La actualidad de los partidos políticos es grande y permanente. Incluso su actualidad es más perentoria en tiempos de crisis como esta que estamos viviendo después de publicarse la sentencia de la Sala de lo Penal del Tribunal Supremo sobre el procés.
Hablamos mucho de ellos, casi siempre para mal, aunque se trate de instituciones que hacen posible el funcionamiento democrático del Estado.

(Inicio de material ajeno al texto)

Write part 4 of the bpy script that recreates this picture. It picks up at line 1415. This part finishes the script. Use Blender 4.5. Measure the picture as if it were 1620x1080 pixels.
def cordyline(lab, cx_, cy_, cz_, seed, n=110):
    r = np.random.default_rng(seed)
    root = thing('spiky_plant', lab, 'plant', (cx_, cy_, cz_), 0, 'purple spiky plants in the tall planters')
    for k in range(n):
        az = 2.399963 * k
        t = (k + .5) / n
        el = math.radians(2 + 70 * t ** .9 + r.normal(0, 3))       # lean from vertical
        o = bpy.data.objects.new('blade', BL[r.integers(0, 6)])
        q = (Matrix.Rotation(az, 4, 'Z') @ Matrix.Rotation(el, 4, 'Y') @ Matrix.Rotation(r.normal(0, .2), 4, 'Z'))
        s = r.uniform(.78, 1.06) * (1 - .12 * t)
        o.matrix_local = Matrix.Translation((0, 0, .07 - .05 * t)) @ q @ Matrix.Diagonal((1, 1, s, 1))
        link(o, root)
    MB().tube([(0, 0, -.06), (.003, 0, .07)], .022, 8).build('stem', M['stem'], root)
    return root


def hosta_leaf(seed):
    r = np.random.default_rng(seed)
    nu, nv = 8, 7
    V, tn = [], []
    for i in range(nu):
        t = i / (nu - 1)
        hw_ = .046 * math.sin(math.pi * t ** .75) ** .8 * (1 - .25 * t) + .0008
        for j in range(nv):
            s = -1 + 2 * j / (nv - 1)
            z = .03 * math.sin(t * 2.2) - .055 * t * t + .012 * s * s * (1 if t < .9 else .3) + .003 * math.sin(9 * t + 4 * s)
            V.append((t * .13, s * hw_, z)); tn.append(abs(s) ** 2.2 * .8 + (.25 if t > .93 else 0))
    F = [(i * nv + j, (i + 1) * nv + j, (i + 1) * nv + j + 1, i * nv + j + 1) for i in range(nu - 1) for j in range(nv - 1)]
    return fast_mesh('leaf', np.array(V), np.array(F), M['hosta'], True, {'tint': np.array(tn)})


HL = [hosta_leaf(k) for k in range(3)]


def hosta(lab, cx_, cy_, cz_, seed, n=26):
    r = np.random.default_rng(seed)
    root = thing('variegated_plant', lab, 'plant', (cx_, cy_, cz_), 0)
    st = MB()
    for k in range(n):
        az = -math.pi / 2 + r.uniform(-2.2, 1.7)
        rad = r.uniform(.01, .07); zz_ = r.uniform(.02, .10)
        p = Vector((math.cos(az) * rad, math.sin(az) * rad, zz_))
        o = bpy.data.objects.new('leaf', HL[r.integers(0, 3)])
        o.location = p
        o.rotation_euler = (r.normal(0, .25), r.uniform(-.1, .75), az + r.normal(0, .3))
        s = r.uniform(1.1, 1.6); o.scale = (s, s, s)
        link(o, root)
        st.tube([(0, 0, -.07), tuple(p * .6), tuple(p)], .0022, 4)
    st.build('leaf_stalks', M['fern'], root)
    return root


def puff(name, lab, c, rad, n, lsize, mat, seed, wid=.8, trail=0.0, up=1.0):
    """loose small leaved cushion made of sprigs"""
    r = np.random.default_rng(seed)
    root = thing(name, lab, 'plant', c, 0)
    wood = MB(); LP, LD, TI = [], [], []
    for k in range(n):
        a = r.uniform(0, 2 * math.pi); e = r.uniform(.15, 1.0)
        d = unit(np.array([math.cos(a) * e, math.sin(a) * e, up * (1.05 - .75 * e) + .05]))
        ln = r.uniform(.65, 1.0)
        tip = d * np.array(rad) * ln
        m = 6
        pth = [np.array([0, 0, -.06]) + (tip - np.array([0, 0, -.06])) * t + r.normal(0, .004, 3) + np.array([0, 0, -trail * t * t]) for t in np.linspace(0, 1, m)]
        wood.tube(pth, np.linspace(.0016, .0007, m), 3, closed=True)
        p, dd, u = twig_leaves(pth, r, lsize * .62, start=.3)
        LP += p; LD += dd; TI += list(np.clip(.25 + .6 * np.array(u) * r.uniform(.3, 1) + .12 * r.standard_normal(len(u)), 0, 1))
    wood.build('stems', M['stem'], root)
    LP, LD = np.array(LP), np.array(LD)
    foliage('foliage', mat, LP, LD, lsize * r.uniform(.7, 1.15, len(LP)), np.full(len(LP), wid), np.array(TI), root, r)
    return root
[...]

Pero si tan alta es su misión, y tan instrumentales son, quizá deberíamos lamentarnos menos y contribuir más, a fin de convivir con ellos como lo que son,
cosa nuestra,
pues, frecuentemente, parece que nos engolfamos diciendo barbaridades, como pedradas contra alguien que no tiene nada que ver con nosotros:
contribuir más,
digo,
para identificar las causas de nuestro malestar y de los altos índices de fracaso en su propio trabajo. El que no hayan sido capaces de articular una mayoría parlamentaria es una buena prueba de ello.
Hablar de ellos con más ecuanimidad,
con intención constructiva y cooperativa,
no repitiendo y haciendo leña de los mismos defectos,
no hablando con discursos reduccionistas, simples, eligiendo lo más punzante y escabroso,
como si de fabricar titulares se tratara,
como si de crear espectáculo se tratara.
Me quiero centrar sobre la democracia interna de los partidos, que más bien me parecen autocráticos,
o liderocráticos modelados por pautas populistas:
tal es el peso que tienen los líderes,
tal es el carácter absolutista en el ejercicio del liderazgo y, por lo tanto, el carácter seguidista, anémico y anómico de los militantes: como si afiliarse a un partido fuese pasar de ciudadano a “seguidor”.

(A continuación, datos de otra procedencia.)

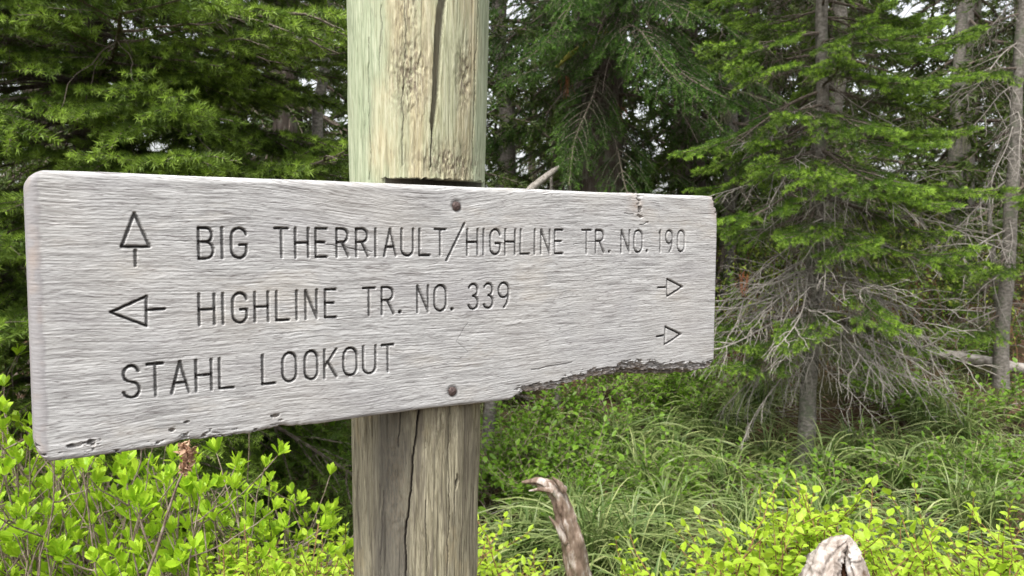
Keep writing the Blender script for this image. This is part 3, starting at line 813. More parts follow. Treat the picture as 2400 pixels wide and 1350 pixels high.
# ------------------------------------------------------------------ forest behind
def crown_mesh(seed, h, n, zb, lmax, nmat):
    rng = np.random.default_rng(seed); acc = Acc(); wacc = Acc()
    kinds = [make_branch(seed * 31 + i, L=1.0, droop=.3, lift=.1, bare=.2, sp=.10, subon=False, nl=.062, nw=.016, pitch=.0085, drape=.35, tw=.45, tipamt=.35, fine_bare=6, wr=.012) for i in range(3)]
    arr = [(w.get(), d.get()) for w, d in kinds]
    for i in range(n):
        f = ((i + .5) / n) ** .9; z = zb + (h - zb) * f
        (wv, wf, wa), (nv, nf, na) = arr[rng.integers(3)]
        s = lmax * (1 - f) ** .7 * (.75 + .5 * rng.random()) + .2
        m_ = np.array(bm(i * 2.4 + rng.normal() * .3, R(4 - 14 * (1 - f) + rng.normal() * 8), 0, s, (0, 0, z)))
        tf = lambda v: v @ m_[:3, :3].T + m_[:3, 3]
        acc.add(tf(nv), nf, na)
        wacc.add(tf(wv), wf)
    return wacc.mesh('boughs', M['twig'], attr='x'), acc.mesh('crown', nmat)
BT = []
for i, (h, n, zb, lm, r0) in enumerate(((11, 100, .9, 1.8, .14), (9, 88, .5, 1.6, .10), (13, 95, 1.6, 1.9, .17), (7, 72, .3, 1.3, .07))):
    bmsh, cmsh = crown_mesh(50 + i, h, n, zb, lm, M['backfol'])
    tm, _ = trunk_mesh('trunk', M['bark_dark'] if i % 2 == 0 else M['bark_grey'], h, r0, 60 + i, .12, n=40, sides=12)
    BT.append((tm, bmsh, cmsh))
print('crowns', round(time.time() - T0, 1), sum(len(b.polygons) for p in BT for b in p))
rng = np.random.default_rng(77)
spots = [(-3.4, 6.2, 1), (-2.0, 7.0, 0), (-.75, 6.9, 3), (-4.6, 8.2, 2), (-3.1, 9.0, 0), (-1.5, 9.4, 2), (-.1, 9.8, 1), (.9, 11.5, 0), (2.1, 9.6, 2), (3.3, 10.4, 3), (4.9, 8.8, 1), (5.9, 10.5, 0), (2.8, 13, 1), (4.3, 13.5, 2), (7.2, 13, 1), (3.05, 7.9, 3), (2.2, 8.3, 3), (4.9, 7.3, 3)]
for yy, nn, hw in ((14.5, 8, 11), (18, 9, 14), (23, 10, 18), (29, 11, 22)):
    for q in range(nn):
        spots.append(((-1 + 2 * (q + .5) / nn) * hw + rng.normal() * .6, yy + rng.normal() * .9, int(rng.integers(4))))
for x, y, k in spots:
    px_ = 1200 + 1884 * x / y
    lab, grp = (('dark conifer in the forest beyond the big fir left of the post', 'conifers of the forest behind the left fir') if px_ < 820 else ('dark conifer in the forest beyond the drooping hemlock', 'conifers of the forest behind the hemlock') if px_ < 1650 else ('dark conifer in the forest beyond the slender fir at the right', 'conifers of the forest behind the right fir'))
    root = obj('forest_conifer', None, loc=(x, y, float(gh(x, y)) - .05), label=lab, category='tree', group=grp)
    root.rotation_euler = (rng.normal() * .02, rng.normal() * .02, rng.random() * 6.28)
    sc = .85 + .3 * rng.random(); root.scale = (sc, sc, sc)
    tm, b_, c_ = BT[k]
    obj('trunk', tm, root); obj('boughs', b_, root, kind='stuff'); obj('crown', c_, root, kind='stuff')

# ------------------------------------------------------------------ leaves and shrubs
def leaf_mesh(name, mat, w=.42, fold=.25, curl=.25, nx=5, ovate=.45, seed=0):
    rng = np.random.default_rng(seed)
    x = np.linspace(0, 1, nx)
    hw = w * .5 * np.sin(np.pi * np.clip(x, 0, 1) ** ovate) ** .8 if ovate != 1 else w * .5 * np.sin(np.pi * x)
    hw[0] = .02; hw[-1] = .004
    z = -curl * x ** 2 + .02 * rng.normal(size=nx)
    V = []; A = []
    for i in range(nx):
        V += [(x[i], -hw[i], z[i] + fold * hw[i]), (x[i], 0, z[i]), (x[i], hw[i], z[i] + fold * hw[i])]
        A += [.5, .1, .5]
    F = grid_faces(nx, 3)
    return np.array(V), F, np.array(A)
def mk_leaves(mat, n, **kw):
    out = []
    for i in range(n):
        k = dict(kw); rr = np.random.default_rng(i + 5)
        k['curl'] = kw.get('curl', .2) + rr.normal() * .12; k['w'] = kw.get('w', .42) * (1 + .12 * rr.normal())
        V, F, A = leaf_mesh('leaf', mat, seed=i, **k)
        out.append((V, F, A, mesh('leaf', V, F, mat, attrs={'tip': A}, smooth=True)))
    return out
LEAF_W = mk_leaves(M['leafA'], 5, w=.46, fold=.35, curl=-.12, ovate=1.45)      # whorls, widest beyond the middle
LEAF_H = mk_leaves(M['leafB'], 5, w=.58, fold=.30, curl=.18, ovate=.85)        # ovate leaves
LEAF_S = mk_leaves(M['leafC'], 4, w=.55, fold=.30, curl=.15, ovate=.9)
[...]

No estará de más recordar que los líderes de los cuatros grandes partidos que concurren a las elecciones generales han sido elegidos en votaciones primarias, las cuales solo “aparentemente” han significado un paso adelante en la democratización de su funcionamiento interno.
Llamativo resulta,
y hasta alarmante,
que más democracia pueda llevar a menos democracia
que las elecciones primarias no necesariamente mejoran la participación efectiva,
y fácilmente puedan empeorar la frágil y débil división de poderes dentro de la estructura del partido.
Para regenerar la democracia es imprescindible reformar los partidos.

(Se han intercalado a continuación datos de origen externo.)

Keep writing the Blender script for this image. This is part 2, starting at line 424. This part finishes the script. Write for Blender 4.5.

Sin estas reformas, más democracia será democracia manipulada, dirigida,
guiada, sin debate libre interno.
No parece razonable que los Estados democráticos que tienen como principio regulador esencial la división de poderes, no se preocupen de que esta división de poderes se dé, de manera efectiva, en estas instituciones que llamamos partidos políticos. Ni es racional que el Estado se contente con una mirada de control lejana:
(para apreciar la dificultad de estas reformas convendría no olvidar que quienes hacen las leyes que deberían introducir las reformas en los Partidos son los políticos elegidos a través de los Partidos, convertidos luego en Gobierno y Parlamento de la nación: implica un cierto harakiri político).
Reformas en los partidos políticos.
Es imprescindible mejorar su capacidad institucional para que actúen de manera inteligente, quiero decir desde la inteligencia colectiva, desde las capacidades colectivas que favorecerán la cooperación y el gobierno partidario racional, de unos partidos que son entes instrumentales para un fin transitivo, y sus miembros gestores públicos del interés general y no simples vendedores de Marca. Cuánto lamentamos en estos días aciagos del post-sentencia del procés, que los partidos sigan siendo electoralistas, sobre todo: ego-céntricos frente a servicio-céntricos.
Reformas en términos de transparencia, participación efectiva, formación individual y colectiva, separación interna de poderes, rendición de cuentas, libertad de expresión sin miedo alguno a represalias: sobre esta base deben cimentarse los liderazgos.
Y sobre la base de la autenticidad, claro, sin la cual las reformas se convierten en patrañas.
Quizá, así, pueda suturarse alguna de las vías por donde escapa el alma de la democracia.